Wherever "root" appears in a line, copy that line.

⁂

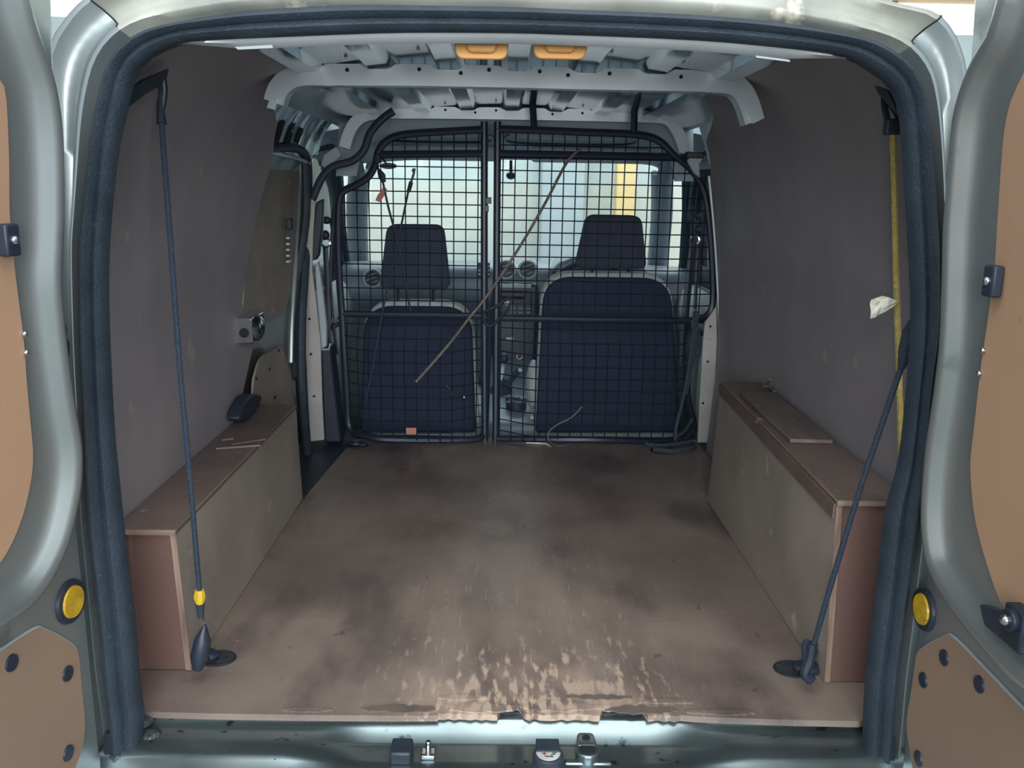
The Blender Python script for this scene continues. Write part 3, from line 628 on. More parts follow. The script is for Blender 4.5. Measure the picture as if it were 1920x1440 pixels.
mk('headliner', loft(rows, closed=False), 'headliner', ch)
mk('shelf_lip', join(*[tube(cr([(a, 2.1, zhl(2.1)-.008), (a+.03, 2.28, zhl(2.28)-.012), (b-.03, 2.28, zhl(2.28)-.012), (b, 2.1, zhl(2.1)-.008)], 6), .006, 6) for a, b in ((-.50, -.05), (.02, .52))]), 'dash_dark', ch)
for name, a, b in (('left', -.50, .0), ('right', .12, .62)):
    mk('visor', plate([(x, 2.40, z) for x, z in rpoly([(a, 1.015), (b, 1.015), (b, 1.075), (a, 1.075)], .02)], (0, .02, .0)), 'trim', ch, bevel=.006)
for a, b in ((-.72, -.665), (.80, .855)): mk('side_header', box(a, b, 1.76, 2.55, .995, 1.2), 'headliner', ch, bevel=.008)
# windscreen
w1 = root('window_1', (.06, 2.9, .55), 'windscreen of the van, dirty glass', 'window', kind='structure')
wsT = [P(712, 303, y=2.64), P(960, 300, y=2.64), P(1232, 314, y=2.64)]; wsB = [P(690, 500, y=3.05), P(960, 500, y=3.1), P(1240, 505, y=3.05)]
gl = [resample(cr(wsT, 6), 16), resample(cr(wsB, 6), 16)]
gl = [[np.array(q)+np.array([(-.03 if i == 0 else 0), 0, .03]) for i, q in enumerate(gl[0])], [np.array(q)+np.array([0, 0, -.03]) for q in gl[1]]]
mk('pane', loft(gl, closed=False), 'glass', w1)
mk('header_band', tube(cr([P(690, 318, y=2.62), P(712, 298, y=2.62), P(830, 292, y=2.62), P(960, 292, y=2.63), P(1100, 296, y=2.62), P(1225, 304, y=2.62), P(1245, 330, y=2.62)], 6), .016, 8), 'trim', w1)
w2 = root('window_2', (-.70, 2.2, .5), 'left cab door window, bright daylight behind', 'window', kind='structure')
mk('pane', plate([(-.735, 1.72, .50), (-.735, 2.75, .50), (-.735, 2.6, .72), (-.69, 2.35, 1.0), (-.69, 1.72, 1.0)], (-.004, 0, 0)), 'glass', w2)
w3 = root('window_3', (.84, 2.2, .5), 'right cab door window, bright daylight behind', 'window', kind='structure')
mk('pane', plate([(.875, 1.72, .50), (.875, 2.75, .50), (.875, 2.6, .72), (.83, 2.35, 1.0), (.83, 1.72, 1.0)], (.004, 0, 0)), 'glass', w3)
# cab doors
for nm, xs0, sg, lab in (('door_4', -.735, -1, 'left cab door, pale inner trim below the window'), ('door_5', .865, 1, 'right cab door, pale inner trim below the window')):
    dr = root(nm, (xs0, 2.2, -.2), lab, 'door', kind='structure')
    prof = [(.0, -.25), (-.02, .0), (-.03, .2), (-.055, .32), (-.065, .40), (-.045, .47), (-.01, .50)]
    mk('door_card', loft([[(xs0+sg*dx, y, z) for dx, z in prof] for y in np.linspace(1.70, 2.85, 6)], closed=False), 'trim', dr)
    mk('outer_skin', box(xs0+sg*.01-.01, xs0+sg*.01+.01, 1.70, 3.2, -.35, .5), 'silver', dr)
    mk('window_frame', join(tube(cr([(xs0+sg*.005, 1.76, .5), (xs0-sg*.02, 1.76, .8), (xs0-sg*.045, 1.78, .99), (xs0-sg*.055, 1.95, 1.03), (xs0-sg*.055, 2.3, 1.02), (xs0-sg*.01, 2.62, .74), (xs0, 2.8, .52)], 5), .022, 8), tube([(xs0-sg*.003, 2.52, .5), (xs0-sg*.03, 2.50, .86)], .014, 8)), 'black', dr)
    mk('door_pull', tube(cr([(xs0-sg*.05, 1.95, .36), (xs0-sg*.085, 2.0, .37), (xs0-sg*.085, 2.18, .37), (xs0-sg*.05, 2.24, .36)], 5), .012, 8), 'dash_dark', dr)
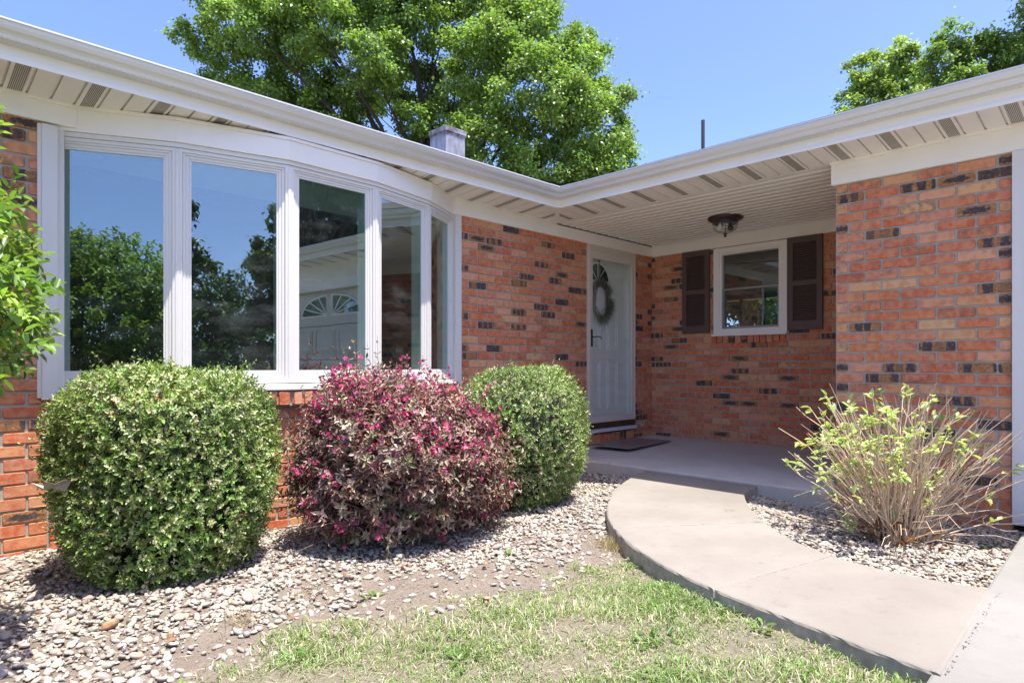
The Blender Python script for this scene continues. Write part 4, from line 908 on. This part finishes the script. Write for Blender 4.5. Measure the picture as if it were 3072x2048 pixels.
# ------------------------------------------------------------ clipped box shrubs
def cylpt(n, e):
    d = rdir(n); r = 1 / np.power((d[:, 0] ** 2 + d[:, 1] ** 2) ** (e / 2) + np.abs(d[:, 2]) ** e, 1 / e); return d, r[:, None]
def superpt(n, e=2.0):
    d = rdir(n); r = 1 / np.power(np.sum(np.abs(d) ** e, axis=1), 1 / e); return d, r[:, None]
def lump(d, seed, amp=.05):
    r = np.random.default_rng(seed); s = np.zeros(len(d))
    for i in range(9):
        k = r.normal(size=3) * (1.5 + i * .8); s += np.sin(d @ k + r.random() * 6) / (1 + i * .35)
    return s[:, None] * amp * .45
def box_shrub(name, label, c, rx, ry, rz, z0, e, nspr, seed, leafL=.017, base=(.185, .265, .075), top_flat=1.0, taper=.12):
    root = empty(name, (c[0], c[1], GZ)); tag(root, label, 'shrub')
    global RNG
    keep = RNG; RNG = np.random.default_rng(seed)
    d, r = cylpt(nspr, e); q = d * r * (1 + lump(d, seed, .085))
    def toworld(q):
        tz = np.clip((-q[:, 2:3] - .1), 0, 1); sh = 1 - taper * tz ** 1.5
        return np.concatenate([c[0] + q[:, :1] * rx * sh, c[1] + q[:, 1:2] * ry * sh, c[2] + q[:, 2:] * rz], 1)
    dep = RNG.random((nspr, 1)) ** 2.2 * .16; P = toworld(q * (1 - dep)); nrm = unit(d / np.array([[rx, ry, rz]]) * .5 + np.array([[0, 0, .35]]))
    hole = (np.sin(P[:, 0] * 21 + seed) * np.sin(P[:, 1] * 19) * np.sin(P[:, 2] * 23 + 1) > .36) & (RNG.random(nspr) < .7) & (dep[:, 0] < .09)
    thin = (np.sin(P[:, 0] * 9 + seed) + np.sin(P[:, 1] * 8 + 2 * seed) + np.sin(P[:, 2] * 10 + seed * 3) > 1.55) & (RNG.random(nspr) < .25)
    ok = (P[:, 2] > z0) & ~hole & ~thin & (P[:, 1] < bowlim(P[:, 0]) + .0); P, nrm = P[ok], nrm[ok]; n = len(P)
    D = unit(nrm + RNG.normal(size=(n, 3)) * .42); up = unit(np.cross(D, rdir(n)))
    SL = .036 + RNG.random(n) * .030; SL *= np.where(RNG.random(n) < .025, 2.2, 1.0)
    tone = jitcol(base, n, .22, .07); fresh = RNG.random(n) < .18; tone[fresh] = jitcol((.27, .40, .10), int(fresh.sum()), .15, .05)
    pale = RNG.random(n) < .30; tone[pale] = jitcol((.40, .43, .22), int(pale.sum()), .15, .05)
    tone = tone * (1 + .24 * np.sin(P[:, :1] * 7 + seed) * np.sin(P[:, 2:] * 9 + P[:, 1:2] * 6))
    parts = []; K = 4
    for k in range(K):
        for sgn in (-1, 1):
            rot = up * (1 if k % 2 == 0 else 0) + np.cross(D, up) * (0 if k % 2 == 0 else 1)
            Pk = P + D * (SL * (k + .6) / (K + .5))[:, None]; Dk = rot * sgn + D * .8 + RNG.normal(size=(n, 3)) * .18
            Lk = leafL * (.75 + RNG.random(n) * .5) * (.75 + .1 * k)
            parts.append(leaves(Pk, Dk, Lk, Lk * (.5 + RNG.random(n) * .14), tone * (1 + RNG.normal(size=(n, 1)) * .12), twist=D, curl=.15))
    parts.append(leaves(P + D * (SL * .95)[:, None], D, np.full(n, leafL * .7), np.full(n, leafL * .38), tone * 1.15, curl=0))
    v, f, cc = merge(parts); mesh_np('foliage', v, f, M['gloss_leaf'], root, attrs={'col': np.clip(cc, 0, 1)})
    mb = MB()
    for i in range(110):
        a = random.random() * 2 * pi; dd, rr = cylpt(1, e); tip = toworld(dd * rr * .93)[0]
        if tip[2] < z0: tip[2] = z0 + .03
        s = Vector((c[0] + cos(a) * .08, c[1] + sin(a) * .08, GZ - .02)); t = Vector(tip); t.y = min(t.y, float(bowlim(t.x)) - .02); m = s.lerp(t, .5) + Vector((random.gauss(0, .03), random.gauss(0, .03), .05)); mb.tube([s, m, t], .006, .002, 5)
    for j in np.where(SL > .075)[0]: mb.tube([P[j] - D[j] * .04, P[j] + D[j] * SL[j]], .0014, .0008, 4)
    mb.build('stems', M['stem'], root, recalc=False)
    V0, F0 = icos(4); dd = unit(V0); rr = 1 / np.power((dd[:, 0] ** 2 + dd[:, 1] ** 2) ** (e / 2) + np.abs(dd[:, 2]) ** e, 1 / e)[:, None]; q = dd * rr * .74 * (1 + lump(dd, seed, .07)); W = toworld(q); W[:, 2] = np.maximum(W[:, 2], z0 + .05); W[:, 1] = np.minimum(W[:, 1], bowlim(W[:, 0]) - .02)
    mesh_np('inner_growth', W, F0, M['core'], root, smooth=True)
    RNG = keep; return root
box_shrub('boxwood_shrub', 'large squarish clipped boxwood shrub below the left half of the bow window', (.985, 3.33, -.540), .425, .425, .455, -.965, 4.4, 11500, 11, leafL=.0185)
box_shrub('boxwood_shrub', 'smaller rounded boxwood shrub between the purple shrub and the front door', (3.19, 3.11, -.525), .440, .44, .465, -.94, 2.8, 10500, 12, leafL=.0150, base=(.175, .245, .075), taper=.25)

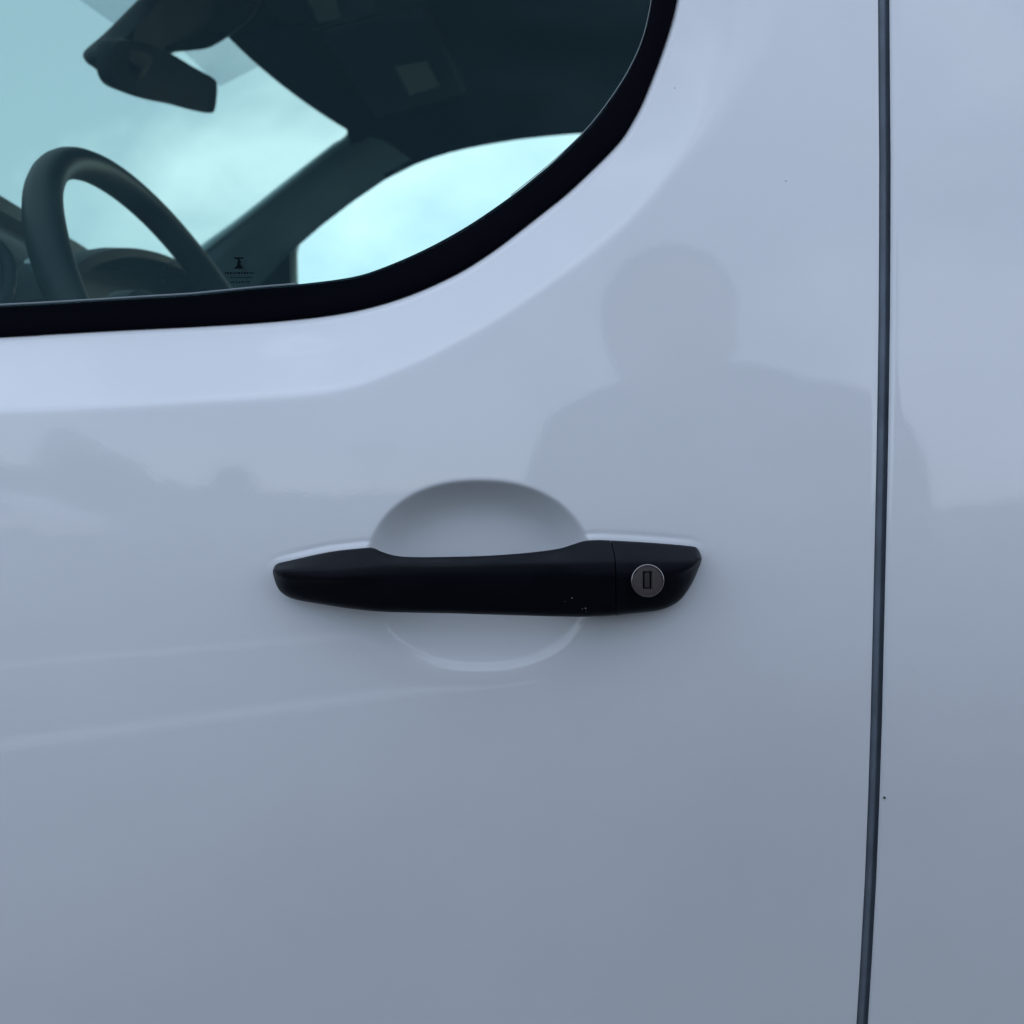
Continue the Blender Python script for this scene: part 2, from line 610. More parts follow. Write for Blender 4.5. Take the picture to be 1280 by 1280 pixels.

⁂

**CORRECT RESPONSE:**
w1 = root('window_1', (.06, 2.9, .55), 'windscreen of the van, dirty glass', 'window', kind='structure')
w2 = root('window_2', (-.70, 2.2, .5), 'left cab door window, bright daylight behind', 'window', kind='structure')
w3 = root('window_3', (.84, 2.2, .5), 'right cab door window, bright daylight behind', 'window', kind='structure')
    dr = root(nm, (xs0, 2.2, -.2), lab, 'door', kind='structure')
    root = empty(name, (c[0], c[1], GZ)); tag(root, label, 'shrub')
    v, f, cc = merge(parts); mesh_np('foliage', v, f, M['gloss_leaf'], root, attrs={'col': np.clip(cc, 0, 1)})
    mb.build('stems', M['stem'], root, recalc=False)
    mesh_np('inner_growth', W, F0, M['core'], root, smooth=True)
    RNG = keep; return root